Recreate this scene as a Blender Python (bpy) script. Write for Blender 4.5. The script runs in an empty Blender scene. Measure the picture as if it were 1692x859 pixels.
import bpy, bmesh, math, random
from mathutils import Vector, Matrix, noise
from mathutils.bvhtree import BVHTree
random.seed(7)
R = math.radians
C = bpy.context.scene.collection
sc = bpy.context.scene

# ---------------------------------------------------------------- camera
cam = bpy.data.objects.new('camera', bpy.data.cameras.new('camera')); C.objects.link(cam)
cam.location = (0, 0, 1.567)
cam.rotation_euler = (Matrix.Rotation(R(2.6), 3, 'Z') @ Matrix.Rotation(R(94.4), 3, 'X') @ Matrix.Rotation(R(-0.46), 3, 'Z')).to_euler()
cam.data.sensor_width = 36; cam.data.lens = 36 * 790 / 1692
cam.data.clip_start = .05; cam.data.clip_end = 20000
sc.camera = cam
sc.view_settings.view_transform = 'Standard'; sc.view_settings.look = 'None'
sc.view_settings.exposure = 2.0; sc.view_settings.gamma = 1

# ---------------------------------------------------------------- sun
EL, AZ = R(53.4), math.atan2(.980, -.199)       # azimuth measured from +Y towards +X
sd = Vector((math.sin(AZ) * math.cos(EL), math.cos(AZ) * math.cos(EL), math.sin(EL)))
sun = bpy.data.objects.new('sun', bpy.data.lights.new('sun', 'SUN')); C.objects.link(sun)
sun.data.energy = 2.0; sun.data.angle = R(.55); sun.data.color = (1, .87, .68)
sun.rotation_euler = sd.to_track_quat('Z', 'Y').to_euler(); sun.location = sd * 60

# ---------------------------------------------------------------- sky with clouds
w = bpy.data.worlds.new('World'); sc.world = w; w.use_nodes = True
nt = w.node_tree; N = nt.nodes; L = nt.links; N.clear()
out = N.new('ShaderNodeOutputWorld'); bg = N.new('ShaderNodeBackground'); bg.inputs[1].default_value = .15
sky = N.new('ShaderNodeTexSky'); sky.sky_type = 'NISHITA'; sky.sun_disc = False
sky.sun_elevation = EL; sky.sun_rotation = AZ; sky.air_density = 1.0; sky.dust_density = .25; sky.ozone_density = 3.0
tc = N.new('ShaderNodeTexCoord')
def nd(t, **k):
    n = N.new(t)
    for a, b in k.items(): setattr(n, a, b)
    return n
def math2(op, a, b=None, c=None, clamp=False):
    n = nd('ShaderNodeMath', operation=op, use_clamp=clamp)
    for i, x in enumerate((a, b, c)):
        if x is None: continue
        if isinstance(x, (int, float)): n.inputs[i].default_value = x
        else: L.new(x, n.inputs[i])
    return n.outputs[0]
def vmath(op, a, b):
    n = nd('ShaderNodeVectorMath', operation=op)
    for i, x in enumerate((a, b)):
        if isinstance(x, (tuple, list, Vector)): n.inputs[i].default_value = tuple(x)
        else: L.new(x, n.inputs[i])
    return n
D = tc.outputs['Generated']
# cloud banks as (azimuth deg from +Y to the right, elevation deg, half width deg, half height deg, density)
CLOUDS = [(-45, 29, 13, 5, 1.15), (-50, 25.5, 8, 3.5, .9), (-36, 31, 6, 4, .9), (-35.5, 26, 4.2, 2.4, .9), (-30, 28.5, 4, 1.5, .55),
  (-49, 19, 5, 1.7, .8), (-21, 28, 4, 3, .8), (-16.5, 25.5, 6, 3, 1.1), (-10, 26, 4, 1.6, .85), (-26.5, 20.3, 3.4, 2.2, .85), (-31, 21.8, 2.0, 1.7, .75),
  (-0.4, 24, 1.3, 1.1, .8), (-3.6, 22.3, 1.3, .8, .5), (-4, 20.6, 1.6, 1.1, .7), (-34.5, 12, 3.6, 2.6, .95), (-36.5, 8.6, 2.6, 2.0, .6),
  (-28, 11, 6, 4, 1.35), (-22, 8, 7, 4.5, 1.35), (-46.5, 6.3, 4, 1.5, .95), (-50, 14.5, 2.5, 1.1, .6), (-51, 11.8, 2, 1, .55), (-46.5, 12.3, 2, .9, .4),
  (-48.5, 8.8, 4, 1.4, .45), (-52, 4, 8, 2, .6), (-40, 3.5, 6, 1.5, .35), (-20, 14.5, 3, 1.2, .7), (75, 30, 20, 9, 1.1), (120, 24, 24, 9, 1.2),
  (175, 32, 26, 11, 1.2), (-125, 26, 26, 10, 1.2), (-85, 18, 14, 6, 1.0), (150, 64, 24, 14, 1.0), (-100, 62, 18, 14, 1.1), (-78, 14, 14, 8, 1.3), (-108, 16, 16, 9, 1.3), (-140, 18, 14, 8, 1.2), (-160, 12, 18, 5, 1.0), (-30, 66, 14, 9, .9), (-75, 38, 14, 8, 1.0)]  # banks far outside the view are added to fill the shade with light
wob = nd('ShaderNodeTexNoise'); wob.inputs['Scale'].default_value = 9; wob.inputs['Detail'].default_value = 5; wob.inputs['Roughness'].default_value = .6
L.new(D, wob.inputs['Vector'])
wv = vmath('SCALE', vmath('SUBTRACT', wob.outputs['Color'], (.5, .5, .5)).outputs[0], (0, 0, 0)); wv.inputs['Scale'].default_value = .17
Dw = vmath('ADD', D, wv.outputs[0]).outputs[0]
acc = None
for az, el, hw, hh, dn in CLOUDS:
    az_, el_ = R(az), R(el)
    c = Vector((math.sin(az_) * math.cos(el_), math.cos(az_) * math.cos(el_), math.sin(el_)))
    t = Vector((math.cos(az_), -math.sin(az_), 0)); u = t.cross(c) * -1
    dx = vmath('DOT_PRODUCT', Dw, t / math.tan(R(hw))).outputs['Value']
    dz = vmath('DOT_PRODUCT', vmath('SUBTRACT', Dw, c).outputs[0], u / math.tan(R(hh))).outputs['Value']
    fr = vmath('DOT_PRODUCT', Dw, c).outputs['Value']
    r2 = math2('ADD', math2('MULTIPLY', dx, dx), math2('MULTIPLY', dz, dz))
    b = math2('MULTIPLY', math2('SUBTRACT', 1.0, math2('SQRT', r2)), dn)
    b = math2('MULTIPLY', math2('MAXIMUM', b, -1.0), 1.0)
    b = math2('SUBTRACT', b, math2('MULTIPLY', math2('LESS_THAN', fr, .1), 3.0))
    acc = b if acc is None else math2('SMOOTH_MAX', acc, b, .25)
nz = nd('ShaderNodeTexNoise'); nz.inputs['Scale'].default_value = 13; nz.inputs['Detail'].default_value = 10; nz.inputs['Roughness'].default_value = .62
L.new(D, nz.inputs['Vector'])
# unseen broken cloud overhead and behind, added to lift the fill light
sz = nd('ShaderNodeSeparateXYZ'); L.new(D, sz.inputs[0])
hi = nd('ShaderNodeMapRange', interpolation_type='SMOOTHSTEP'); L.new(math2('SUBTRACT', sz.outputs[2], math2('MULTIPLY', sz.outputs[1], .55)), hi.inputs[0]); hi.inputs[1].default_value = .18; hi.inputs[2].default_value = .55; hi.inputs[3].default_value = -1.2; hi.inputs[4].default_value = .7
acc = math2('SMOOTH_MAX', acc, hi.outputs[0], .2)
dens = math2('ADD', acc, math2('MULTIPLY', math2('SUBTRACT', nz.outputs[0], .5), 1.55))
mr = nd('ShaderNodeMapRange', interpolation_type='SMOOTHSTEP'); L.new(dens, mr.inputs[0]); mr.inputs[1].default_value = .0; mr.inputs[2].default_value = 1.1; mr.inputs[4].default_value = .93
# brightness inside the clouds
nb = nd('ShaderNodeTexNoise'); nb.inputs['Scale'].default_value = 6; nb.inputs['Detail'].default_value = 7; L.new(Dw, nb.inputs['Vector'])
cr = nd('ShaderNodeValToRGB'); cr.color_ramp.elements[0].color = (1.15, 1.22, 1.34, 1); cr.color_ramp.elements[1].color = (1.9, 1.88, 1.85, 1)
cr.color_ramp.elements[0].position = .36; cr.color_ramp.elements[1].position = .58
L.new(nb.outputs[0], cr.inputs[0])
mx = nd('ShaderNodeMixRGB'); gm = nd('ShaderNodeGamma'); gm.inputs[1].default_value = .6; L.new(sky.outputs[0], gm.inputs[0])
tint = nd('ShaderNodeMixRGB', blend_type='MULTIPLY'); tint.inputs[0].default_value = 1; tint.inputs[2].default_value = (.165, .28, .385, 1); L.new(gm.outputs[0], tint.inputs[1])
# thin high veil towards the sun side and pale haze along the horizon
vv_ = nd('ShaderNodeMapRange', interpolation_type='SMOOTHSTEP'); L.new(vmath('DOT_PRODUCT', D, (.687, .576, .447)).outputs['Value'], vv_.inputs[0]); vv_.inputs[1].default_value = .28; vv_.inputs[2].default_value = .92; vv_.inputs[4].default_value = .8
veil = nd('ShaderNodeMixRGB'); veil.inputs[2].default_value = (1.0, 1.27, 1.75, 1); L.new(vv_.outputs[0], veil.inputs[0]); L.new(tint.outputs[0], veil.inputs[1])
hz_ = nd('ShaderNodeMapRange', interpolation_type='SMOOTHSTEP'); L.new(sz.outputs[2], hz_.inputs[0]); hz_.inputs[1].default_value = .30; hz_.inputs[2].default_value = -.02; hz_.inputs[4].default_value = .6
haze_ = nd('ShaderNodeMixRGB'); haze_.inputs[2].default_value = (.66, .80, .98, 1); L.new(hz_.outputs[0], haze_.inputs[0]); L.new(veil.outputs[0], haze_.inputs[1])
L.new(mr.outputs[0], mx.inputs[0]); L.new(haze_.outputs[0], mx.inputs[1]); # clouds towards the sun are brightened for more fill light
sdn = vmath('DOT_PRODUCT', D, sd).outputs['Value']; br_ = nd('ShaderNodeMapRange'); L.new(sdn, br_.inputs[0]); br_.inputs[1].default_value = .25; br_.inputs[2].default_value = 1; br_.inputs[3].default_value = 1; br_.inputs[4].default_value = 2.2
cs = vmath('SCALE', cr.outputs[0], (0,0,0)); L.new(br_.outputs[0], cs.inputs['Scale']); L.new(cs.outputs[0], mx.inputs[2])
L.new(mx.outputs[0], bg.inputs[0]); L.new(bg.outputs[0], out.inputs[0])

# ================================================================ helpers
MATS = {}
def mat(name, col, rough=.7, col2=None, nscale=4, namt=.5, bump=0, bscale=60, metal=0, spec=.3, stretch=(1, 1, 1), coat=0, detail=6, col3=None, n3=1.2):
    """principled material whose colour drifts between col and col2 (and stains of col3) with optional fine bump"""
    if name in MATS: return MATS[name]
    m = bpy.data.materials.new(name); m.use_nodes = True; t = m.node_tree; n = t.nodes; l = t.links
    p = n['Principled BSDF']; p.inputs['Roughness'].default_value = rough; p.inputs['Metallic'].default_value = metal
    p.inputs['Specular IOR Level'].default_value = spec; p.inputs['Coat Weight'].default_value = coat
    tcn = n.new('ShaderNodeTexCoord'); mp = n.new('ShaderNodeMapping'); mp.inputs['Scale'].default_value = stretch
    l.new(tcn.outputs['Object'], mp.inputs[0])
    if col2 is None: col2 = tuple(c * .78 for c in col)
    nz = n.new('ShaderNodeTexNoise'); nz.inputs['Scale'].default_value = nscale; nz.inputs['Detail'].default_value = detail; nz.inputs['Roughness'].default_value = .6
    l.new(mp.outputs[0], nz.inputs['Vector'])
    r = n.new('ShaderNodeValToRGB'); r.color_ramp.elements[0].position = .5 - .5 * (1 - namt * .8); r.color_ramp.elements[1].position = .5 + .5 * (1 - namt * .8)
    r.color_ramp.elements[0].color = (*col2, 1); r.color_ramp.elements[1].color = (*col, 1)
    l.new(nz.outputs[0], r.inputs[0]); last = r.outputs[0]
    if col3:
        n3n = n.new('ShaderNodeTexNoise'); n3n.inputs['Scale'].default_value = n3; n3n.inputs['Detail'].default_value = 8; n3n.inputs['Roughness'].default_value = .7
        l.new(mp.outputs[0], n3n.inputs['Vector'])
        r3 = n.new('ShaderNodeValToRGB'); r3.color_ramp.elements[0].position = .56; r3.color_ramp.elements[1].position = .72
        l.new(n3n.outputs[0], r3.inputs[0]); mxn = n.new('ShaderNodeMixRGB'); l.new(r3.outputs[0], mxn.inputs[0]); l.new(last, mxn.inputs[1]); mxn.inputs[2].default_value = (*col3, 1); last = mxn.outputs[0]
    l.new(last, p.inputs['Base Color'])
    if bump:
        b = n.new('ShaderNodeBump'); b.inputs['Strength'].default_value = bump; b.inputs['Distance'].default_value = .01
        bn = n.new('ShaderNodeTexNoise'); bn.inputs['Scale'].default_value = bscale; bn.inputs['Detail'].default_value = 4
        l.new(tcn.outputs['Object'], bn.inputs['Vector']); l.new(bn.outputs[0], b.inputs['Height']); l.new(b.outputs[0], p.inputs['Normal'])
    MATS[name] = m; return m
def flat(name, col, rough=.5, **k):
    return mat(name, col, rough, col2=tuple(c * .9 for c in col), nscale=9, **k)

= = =

▸ PROBLEM REQUIREMENTS
Looking at the material above, please copy exactly every line from its first line through the line containing "sc = bpy.context.scene", with both ends included and nothing else.

▸ FINISHED TASK
Recreate this scene as a Blender Python (bpy) script. Write for Blender 4.5. The script runs in an empty Blender scene. Measure the picture as if it were 1692x859 pixels.
import bpy, bmesh, math, random
from mathutils import Vector, Matrix, noise
from mathutils.bvhtree import BVHTree
random.seed(7)
R = math.radians
C = bpy.context.scene.collection
sc = bpy.context.scene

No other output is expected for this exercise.